Phoney rattlechain does not have any information as to who the site operator or address is.

The EA give details of the area once again and the OS number.

But also omitted is any detail of the site licence SL947. FROM THE INFORMATION WHICH THE EA SUPPLIED ME WITH, IE THE LICENCE IN AN FOI REQUEST, you can see that the date of issue was 23rd November 1992.

The EA therefore have this information, as well as all the modifications, as well as being able to tell me that the licence was never surrendered, only absolved with the phoney deception of “Mintworth Quays” going into voluntary liquidation- I would state for the very purpose of dodging having to surrender this licence. 

The gas control measures consisted of the vent trench and the shite Christmas trees around the site perimeter, a longstanding argument between the EA and Mintworth’s consultants who thought that they knew better than the regulator, which extended the ludicrous “reclamation” scheme still further . The waste- tonnes of despoiling black foundry sand that blighted people’s windows and cars for many years, as evidenced by people’s direct objections to the length of the schemes; a “misery” which can be read HERE,  as well as the crap from the sewage works development smeared into the workings on top of the Duport’s Tip foundations.

This is what the EA knew about this tip on the former What’s in my back yard website.
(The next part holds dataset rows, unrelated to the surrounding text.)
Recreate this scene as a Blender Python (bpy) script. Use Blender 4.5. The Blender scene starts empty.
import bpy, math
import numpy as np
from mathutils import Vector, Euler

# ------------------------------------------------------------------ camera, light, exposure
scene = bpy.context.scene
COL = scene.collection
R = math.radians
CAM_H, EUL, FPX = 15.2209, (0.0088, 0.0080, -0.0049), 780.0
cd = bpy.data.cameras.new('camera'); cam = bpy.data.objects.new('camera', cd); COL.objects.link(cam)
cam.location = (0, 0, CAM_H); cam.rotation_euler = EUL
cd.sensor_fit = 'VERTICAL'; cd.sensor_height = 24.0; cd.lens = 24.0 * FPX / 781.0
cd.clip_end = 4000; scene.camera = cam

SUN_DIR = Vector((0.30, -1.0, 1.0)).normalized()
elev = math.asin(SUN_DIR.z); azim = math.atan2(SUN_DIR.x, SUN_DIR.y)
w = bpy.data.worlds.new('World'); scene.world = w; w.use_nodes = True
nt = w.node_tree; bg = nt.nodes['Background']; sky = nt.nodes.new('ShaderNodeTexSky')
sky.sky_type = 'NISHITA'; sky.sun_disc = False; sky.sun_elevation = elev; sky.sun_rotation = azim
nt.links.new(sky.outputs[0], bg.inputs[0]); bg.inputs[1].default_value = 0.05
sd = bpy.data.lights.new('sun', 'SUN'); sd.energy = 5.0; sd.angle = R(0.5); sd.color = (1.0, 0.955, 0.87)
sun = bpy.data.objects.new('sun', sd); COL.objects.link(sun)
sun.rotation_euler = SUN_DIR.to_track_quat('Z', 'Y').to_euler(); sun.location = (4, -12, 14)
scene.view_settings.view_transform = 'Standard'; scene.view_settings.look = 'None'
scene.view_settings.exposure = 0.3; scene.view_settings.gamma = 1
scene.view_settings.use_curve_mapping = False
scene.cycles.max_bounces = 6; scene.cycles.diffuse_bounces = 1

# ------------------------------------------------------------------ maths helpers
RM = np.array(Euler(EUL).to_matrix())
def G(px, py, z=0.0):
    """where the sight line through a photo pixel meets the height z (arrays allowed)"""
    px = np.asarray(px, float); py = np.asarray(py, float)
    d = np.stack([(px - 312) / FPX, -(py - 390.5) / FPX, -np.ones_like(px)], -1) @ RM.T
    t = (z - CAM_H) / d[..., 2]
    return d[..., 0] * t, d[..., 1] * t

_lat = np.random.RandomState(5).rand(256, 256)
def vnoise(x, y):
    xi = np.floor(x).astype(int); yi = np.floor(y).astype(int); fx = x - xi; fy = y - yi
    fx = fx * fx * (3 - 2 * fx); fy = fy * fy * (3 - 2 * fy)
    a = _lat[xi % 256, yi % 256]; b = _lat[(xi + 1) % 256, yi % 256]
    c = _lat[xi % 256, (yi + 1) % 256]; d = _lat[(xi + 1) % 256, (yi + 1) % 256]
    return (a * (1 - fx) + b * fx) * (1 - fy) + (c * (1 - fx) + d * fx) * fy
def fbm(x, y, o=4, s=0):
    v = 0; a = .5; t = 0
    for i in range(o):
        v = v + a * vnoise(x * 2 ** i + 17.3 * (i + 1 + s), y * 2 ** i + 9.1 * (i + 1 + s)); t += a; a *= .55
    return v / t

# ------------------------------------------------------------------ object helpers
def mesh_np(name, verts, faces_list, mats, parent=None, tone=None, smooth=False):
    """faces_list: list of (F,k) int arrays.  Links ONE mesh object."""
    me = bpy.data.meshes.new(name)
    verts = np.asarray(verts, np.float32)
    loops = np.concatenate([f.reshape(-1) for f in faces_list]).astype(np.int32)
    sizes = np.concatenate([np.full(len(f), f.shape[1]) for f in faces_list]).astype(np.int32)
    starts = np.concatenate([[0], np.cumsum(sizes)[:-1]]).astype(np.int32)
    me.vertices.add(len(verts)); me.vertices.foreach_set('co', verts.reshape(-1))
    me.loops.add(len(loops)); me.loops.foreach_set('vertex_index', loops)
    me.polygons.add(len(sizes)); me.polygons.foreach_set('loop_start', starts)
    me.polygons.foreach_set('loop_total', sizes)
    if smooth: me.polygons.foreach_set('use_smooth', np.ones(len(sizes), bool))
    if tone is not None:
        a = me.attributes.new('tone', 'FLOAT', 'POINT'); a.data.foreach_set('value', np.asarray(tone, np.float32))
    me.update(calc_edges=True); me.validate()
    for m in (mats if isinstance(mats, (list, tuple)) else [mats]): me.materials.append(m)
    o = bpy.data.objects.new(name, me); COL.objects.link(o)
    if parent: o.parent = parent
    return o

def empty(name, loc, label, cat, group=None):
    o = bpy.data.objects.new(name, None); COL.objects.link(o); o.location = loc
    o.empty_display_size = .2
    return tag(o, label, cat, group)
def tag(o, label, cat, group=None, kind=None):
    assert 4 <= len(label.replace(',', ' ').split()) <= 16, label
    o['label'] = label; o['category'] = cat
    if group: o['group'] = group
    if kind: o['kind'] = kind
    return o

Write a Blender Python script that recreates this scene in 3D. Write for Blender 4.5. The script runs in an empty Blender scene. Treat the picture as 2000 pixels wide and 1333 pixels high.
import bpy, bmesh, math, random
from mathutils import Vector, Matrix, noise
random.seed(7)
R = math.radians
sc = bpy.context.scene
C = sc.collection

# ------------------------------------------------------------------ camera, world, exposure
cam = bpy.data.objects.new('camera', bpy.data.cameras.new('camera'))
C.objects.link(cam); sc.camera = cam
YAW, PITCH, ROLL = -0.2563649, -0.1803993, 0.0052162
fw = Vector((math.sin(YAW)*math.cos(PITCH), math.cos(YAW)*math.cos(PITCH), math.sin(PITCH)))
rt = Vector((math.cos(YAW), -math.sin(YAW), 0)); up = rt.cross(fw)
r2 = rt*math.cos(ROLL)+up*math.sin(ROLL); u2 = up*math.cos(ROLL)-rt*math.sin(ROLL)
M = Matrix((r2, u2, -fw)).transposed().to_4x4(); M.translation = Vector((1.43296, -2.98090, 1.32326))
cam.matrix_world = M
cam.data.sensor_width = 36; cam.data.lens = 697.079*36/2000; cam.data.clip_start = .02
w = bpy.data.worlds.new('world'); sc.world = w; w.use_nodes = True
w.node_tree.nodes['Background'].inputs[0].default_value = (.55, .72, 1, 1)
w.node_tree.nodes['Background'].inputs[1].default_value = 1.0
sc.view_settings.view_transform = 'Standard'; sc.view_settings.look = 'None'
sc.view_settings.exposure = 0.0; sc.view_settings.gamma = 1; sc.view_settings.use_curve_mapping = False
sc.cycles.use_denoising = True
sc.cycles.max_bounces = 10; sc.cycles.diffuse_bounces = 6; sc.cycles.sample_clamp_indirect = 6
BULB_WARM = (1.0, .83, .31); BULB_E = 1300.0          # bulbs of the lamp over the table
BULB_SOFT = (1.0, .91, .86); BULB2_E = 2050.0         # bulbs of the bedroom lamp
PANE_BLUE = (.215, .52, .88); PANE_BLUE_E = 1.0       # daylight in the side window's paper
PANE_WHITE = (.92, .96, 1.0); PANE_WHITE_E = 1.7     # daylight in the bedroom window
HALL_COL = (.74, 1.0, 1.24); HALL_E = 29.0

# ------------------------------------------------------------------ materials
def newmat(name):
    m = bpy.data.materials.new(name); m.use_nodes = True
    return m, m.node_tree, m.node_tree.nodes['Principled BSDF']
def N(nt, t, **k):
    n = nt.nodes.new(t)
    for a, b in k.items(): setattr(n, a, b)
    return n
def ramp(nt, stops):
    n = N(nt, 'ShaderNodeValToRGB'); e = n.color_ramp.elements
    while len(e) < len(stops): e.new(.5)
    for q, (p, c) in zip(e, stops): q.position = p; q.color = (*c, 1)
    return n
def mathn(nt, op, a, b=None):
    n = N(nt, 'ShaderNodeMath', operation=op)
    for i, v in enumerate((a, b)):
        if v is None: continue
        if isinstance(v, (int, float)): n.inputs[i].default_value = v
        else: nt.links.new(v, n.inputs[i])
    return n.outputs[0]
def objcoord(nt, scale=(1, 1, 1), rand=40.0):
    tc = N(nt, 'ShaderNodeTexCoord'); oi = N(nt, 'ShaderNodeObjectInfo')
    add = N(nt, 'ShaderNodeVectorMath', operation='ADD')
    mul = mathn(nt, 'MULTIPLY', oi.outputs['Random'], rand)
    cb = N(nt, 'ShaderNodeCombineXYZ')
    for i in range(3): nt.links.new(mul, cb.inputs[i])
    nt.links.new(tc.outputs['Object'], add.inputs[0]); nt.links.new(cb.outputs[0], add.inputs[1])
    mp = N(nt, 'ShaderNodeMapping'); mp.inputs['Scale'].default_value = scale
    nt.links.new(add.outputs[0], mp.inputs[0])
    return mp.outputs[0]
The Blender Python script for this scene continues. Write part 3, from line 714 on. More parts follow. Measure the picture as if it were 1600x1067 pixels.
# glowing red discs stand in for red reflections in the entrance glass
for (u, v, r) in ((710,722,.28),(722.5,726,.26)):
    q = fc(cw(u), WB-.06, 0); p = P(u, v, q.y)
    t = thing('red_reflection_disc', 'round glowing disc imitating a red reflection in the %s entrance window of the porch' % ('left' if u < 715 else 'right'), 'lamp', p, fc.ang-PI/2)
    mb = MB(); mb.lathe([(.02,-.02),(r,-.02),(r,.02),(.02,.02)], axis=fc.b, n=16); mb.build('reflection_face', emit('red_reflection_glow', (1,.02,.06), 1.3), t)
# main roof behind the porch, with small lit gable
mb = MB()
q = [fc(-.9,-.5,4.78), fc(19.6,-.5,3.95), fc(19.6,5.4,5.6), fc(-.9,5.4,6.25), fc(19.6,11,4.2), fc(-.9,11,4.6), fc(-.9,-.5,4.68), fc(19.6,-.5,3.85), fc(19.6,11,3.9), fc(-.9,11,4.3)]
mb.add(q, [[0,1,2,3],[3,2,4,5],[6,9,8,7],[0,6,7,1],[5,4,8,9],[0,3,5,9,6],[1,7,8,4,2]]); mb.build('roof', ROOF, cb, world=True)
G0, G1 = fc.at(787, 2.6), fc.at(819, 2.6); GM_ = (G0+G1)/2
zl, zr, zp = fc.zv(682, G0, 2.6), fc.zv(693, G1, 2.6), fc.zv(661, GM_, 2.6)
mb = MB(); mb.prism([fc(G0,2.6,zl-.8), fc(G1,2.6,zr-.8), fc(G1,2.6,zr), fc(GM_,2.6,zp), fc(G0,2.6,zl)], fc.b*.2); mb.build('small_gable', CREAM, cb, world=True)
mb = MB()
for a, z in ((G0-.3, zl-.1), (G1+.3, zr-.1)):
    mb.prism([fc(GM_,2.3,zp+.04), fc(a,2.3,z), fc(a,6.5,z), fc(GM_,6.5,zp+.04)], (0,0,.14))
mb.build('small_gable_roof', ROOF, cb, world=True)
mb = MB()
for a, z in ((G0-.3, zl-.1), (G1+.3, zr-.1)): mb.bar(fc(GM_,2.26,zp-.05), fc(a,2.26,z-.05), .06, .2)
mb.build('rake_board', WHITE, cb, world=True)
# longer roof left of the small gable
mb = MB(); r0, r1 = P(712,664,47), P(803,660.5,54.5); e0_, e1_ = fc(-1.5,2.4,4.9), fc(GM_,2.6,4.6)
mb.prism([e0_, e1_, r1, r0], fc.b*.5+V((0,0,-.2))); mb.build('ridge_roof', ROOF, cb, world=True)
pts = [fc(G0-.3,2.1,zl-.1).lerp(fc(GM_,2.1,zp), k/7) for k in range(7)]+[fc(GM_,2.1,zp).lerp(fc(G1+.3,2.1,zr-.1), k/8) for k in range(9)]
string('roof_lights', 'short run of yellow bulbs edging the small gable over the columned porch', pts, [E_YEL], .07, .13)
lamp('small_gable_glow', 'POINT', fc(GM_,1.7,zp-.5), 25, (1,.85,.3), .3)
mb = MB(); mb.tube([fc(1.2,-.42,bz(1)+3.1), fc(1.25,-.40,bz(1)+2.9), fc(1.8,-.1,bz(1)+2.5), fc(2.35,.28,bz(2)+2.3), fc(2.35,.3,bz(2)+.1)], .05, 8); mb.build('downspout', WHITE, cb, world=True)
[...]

Of course, not listed here are the considerable wastes that still remain in this Duport’s Tip, buried underneath the foundry sand, and exposed when a tatting operation for scrap metal was carried out ten years ago under the cover of heavy snow fall.  Someone obviously needed some money for debts very damn quick.  😆  😆  😆

So what stunt are the Environment Agency trying to pull here? And who in this organisation are deleting information from the public realm? Do they intend to leave the Environment Agency at some point and set themselves up as “environmental consultants” where they can act as bitches for developers, having already carried out “the groundwork” of getting rid of difficult histories associated with buried hazardous wastes out of the public domain?  It will obviously be put back into the public realm, by the likes of myself, and I would urge all environmental campaigners and those opposed to development in open spaces as well as health campaigners to keep a very close eye on what these dodgy civil servants are up to behind the scenes.